### Data
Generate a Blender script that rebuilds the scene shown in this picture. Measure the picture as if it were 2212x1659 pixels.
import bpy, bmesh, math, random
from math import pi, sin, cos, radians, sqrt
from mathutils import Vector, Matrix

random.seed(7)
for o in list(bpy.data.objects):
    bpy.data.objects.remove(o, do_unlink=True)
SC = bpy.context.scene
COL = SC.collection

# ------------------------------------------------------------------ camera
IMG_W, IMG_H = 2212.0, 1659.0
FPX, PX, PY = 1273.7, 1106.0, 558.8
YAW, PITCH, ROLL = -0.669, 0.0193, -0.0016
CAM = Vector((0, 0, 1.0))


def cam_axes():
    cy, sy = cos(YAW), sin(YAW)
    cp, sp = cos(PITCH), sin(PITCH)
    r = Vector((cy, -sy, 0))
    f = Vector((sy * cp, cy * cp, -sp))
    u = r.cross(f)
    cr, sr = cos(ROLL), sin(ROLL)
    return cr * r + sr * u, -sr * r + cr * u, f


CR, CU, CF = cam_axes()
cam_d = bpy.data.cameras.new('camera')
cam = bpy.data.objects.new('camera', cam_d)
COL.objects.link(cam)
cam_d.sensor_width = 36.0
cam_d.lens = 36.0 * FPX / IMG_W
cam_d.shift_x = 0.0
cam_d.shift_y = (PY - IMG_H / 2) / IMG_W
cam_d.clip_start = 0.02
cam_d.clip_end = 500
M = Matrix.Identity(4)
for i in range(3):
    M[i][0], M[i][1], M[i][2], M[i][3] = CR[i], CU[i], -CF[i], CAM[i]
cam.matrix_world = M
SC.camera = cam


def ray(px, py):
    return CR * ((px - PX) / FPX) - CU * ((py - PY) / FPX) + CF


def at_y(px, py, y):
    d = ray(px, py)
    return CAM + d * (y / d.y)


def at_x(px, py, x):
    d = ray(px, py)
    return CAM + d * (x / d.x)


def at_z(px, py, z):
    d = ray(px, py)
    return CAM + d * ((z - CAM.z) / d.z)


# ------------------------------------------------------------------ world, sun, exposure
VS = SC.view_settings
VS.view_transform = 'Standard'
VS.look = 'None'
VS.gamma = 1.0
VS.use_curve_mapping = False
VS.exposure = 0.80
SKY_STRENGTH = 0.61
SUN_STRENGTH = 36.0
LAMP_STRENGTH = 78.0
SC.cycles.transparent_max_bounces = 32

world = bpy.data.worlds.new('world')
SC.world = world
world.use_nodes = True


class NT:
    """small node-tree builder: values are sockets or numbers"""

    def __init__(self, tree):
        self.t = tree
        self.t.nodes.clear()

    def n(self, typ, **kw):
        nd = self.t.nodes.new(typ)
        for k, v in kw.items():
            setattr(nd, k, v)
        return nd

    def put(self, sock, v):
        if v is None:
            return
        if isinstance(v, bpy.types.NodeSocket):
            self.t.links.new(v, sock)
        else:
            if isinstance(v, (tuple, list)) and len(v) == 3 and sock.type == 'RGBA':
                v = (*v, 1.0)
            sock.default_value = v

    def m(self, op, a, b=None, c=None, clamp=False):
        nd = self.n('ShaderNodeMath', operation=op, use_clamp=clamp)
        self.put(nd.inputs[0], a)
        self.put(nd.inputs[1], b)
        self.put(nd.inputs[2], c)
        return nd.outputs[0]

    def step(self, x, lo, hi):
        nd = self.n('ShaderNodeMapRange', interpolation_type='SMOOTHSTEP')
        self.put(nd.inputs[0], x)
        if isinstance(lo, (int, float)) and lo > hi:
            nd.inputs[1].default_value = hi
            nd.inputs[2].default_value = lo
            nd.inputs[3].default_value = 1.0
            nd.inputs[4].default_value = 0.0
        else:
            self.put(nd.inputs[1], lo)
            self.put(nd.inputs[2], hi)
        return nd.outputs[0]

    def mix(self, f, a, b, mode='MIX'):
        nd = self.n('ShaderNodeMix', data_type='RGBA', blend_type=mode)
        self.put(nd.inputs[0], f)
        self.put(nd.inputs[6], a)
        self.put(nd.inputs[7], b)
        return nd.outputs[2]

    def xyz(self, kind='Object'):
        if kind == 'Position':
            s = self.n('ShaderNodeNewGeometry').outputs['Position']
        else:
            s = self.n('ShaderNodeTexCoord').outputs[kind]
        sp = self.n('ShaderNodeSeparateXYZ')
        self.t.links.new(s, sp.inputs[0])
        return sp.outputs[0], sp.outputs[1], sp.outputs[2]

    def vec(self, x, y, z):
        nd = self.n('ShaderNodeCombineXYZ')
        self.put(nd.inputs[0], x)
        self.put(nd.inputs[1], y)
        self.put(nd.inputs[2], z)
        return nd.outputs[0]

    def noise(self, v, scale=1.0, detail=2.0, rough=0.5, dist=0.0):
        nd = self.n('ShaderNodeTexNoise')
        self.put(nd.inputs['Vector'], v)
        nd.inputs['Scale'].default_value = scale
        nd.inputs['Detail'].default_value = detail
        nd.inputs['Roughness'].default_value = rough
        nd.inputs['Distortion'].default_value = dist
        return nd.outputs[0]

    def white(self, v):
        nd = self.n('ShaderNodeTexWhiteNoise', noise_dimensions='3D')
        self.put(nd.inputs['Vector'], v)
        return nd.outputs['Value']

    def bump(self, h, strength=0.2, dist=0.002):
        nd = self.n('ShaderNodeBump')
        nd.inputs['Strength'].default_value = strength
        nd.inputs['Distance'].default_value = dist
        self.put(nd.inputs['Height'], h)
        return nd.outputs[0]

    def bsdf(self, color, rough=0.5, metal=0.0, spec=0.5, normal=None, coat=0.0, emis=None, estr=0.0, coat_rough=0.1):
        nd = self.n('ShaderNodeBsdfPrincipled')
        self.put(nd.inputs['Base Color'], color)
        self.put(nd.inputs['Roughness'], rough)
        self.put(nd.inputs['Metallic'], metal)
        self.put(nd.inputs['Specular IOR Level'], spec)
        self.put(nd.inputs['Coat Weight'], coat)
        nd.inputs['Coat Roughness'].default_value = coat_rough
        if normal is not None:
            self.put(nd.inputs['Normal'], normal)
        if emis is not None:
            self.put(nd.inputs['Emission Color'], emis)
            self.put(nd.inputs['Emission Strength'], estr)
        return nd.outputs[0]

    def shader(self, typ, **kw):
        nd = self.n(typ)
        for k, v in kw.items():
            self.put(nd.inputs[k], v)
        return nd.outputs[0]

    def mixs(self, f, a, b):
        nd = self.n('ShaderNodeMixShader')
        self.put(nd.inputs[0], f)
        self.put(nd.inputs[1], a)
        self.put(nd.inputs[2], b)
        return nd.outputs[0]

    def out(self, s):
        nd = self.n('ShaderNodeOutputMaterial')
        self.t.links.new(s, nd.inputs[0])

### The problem
Return exactly the opening lines of the listing above, ending with the line that has "return CAM + d * ((z - CAM.z) / d.z)".

### Task output
Generate a Blender script that rebuilds the scene shown in this picture. Measure the picture as if it were 2212x1659 pixels.
import bpy, bmesh, math, random
from math import pi, sin, cos, radians, sqrt
from mathutils import Vector, Matrix

random.seed(7)
for o in list(bpy.data.objects):
    bpy.data.objects.remove(o, do_unlink=True)
SC = bpy.context.scene
COL = SC.collection

# ------------------------------------------------------------------ camera
IMG_W, IMG_H = 2212.0, 1659.0
FPX, PX, PY = 1273.7, 1106.0, 558.8
YAW, PITCH, ROLL = -0.669, 0.0193, -0.0016
CAM = Vector((0, 0, 1.0))


def cam_axes():
    cy, sy = cos(YAW), sin(YAW)
    cp, sp = cos(PITCH), sin(PITCH)
    r = Vector((cy, -sy, 0))
    f = Vector((sy * cp, cy * cp, -sp))
    u = r.cross(f)
    cr, sr = cos(ROLL), sin(ROLL)
    return cr * r + sr * u, -sr * r + cr * u, f


CR, CU, CF = cam_axes()
cam_d = bpy.data.cameras.new('camera')
cam = bpy.data.objects.new('camera', cam_d)
COL.objects.link(cam)
cam_d.sensor_width = 36.0
cam_d.lens = 36.0 * FPX / IMG_W
cam_d.shift_x = 0.0
cam_d.shift_y = (PY - IMG_H / 2) / IMG_W
cam_d.clip_start = 0.02
cam_d.clip_end = 500
M = Matrix.Identity(4)
for i in range(3):
    M[i][0], M[i][1], M[i][2], M[i][3] = CR[i], CU[i], -CF[i], CAM[i]
cam.matrix_world = M
SC.camera = cam


def ray(px, py):
    return CR * ((px - PX) / FPX) - CU * ((py - PY) / FPX) + CF


def at_y(px, py, y):
    d = ray(px, py)
    return CAM + d * (y / d.y)


def at_x(px, py, x):
    d = ray(px, py)
    return CAM + d * (x / d.x)


def at_z(px, py, z):
    d = ray(px, py)
    return CAM + d * ((z - CAM.z) / d.z)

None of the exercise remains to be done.